I spent five days, watching some films from local filmmakers that I’ve never seen billed anywhere else, as well as a selection of the finest films from festivals around the world. Music played in front of every screening, and everywhere you turned there was a smiling face. The festival used its community to create an engaging atmosphere and vibe that many much bigger festivals — I’m thinking of you Venice, Toronto and London — would benefit from having. This was a festival with a lot of soul.
Best Film: I Am Not Your Negro. This documentary, inspired mostly by James Baldwin, but also by Malcolm X, Medgar Evers and Martin Luther King, who died in Memphis, offers a fascinating insight into the continued racial divide that splits America. Director Raoul Peck does a remarkable job mixing the text of an unfinished Baldwin manuscript with archive footage of the Civil Rights movement.
Dubai Film Festival
The vagaries of the Middle East film scene mean that in the 18 years that I’ve been reporting on film, both Abu Dhabi and Doha have opened and closed film festivals that were set up to compete with Dubai. But here we are, Dubai the eldest statesman, is also the last man standing, and now that it’s not competing for films, it’s also the place to come and see the best films from the region.
It is now a must go-to festival for anyone interested in films from the Middle East or North Africa and has a great selection of industry guests. I hosted a panel called “Breaking the Frame: Redefining What a Documentary Can Do,” with esteemed guests Livia Bloom, Vice President Icarus Films; John Battsek, Managing Director of Passion Pictures; and Signe Byrge Sorensen, co-founder of Final Cut for Real. The way the boundaries between documentaries have blurred and the authored approached has now made the most basic question hard to answer: what constitutes a documentary?
The festival also has a large selection of Oscar favourites, but the main interest come from catching the local fare especially as they often give an insight to the complicated politics of the region that we simply do not get on the news.
In the way it wore its politics on its sleeve and the direct message the Egyptian film The Preacher reminded me of Ken Loach’s Palme d’Or winning film, I, Daniel Blake. It stars Amr Saad as an open-minded television preacher whose popularity makes him a target for a myriad of groups all with separate agendas.

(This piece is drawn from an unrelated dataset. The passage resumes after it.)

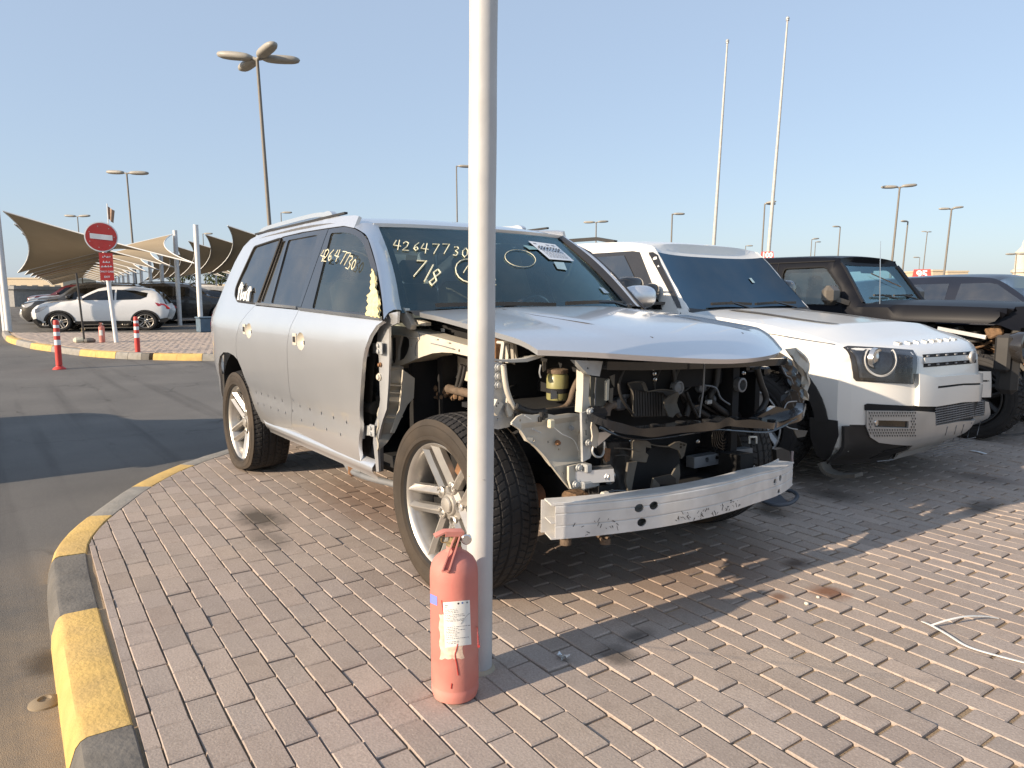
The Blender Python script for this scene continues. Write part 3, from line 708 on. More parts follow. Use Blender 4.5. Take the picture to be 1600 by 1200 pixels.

The six films I saw that played in the Arabian night section: French Tour, that features a rapping Gerard Depardieu, Gaza Surf Club about the Gaza surf scene, the powerful tale of a Dutch girl following her heart into a war zone; Layla M.; the lighthearted Paris-set The Traveller; the Syrian footage in The War Show and the Lebanon set drama Listen, were all so different and so unexpected. Once again proving that the films from the region are amongst the best in the world.
Best Film: Listen. If I had not seen Layla M. in London that would have challenged the superb Lebanese drama Listen for top spot. Philippe Aractingi’s romantic tale is the Arabic The Conversation, and it’s that good. It tells the story of a sound recordist who is convinced that he can get his girlfriend out of a coma by sending her sounds he has recorded. It’s a beautiful film where the main conflict is the one of the heart.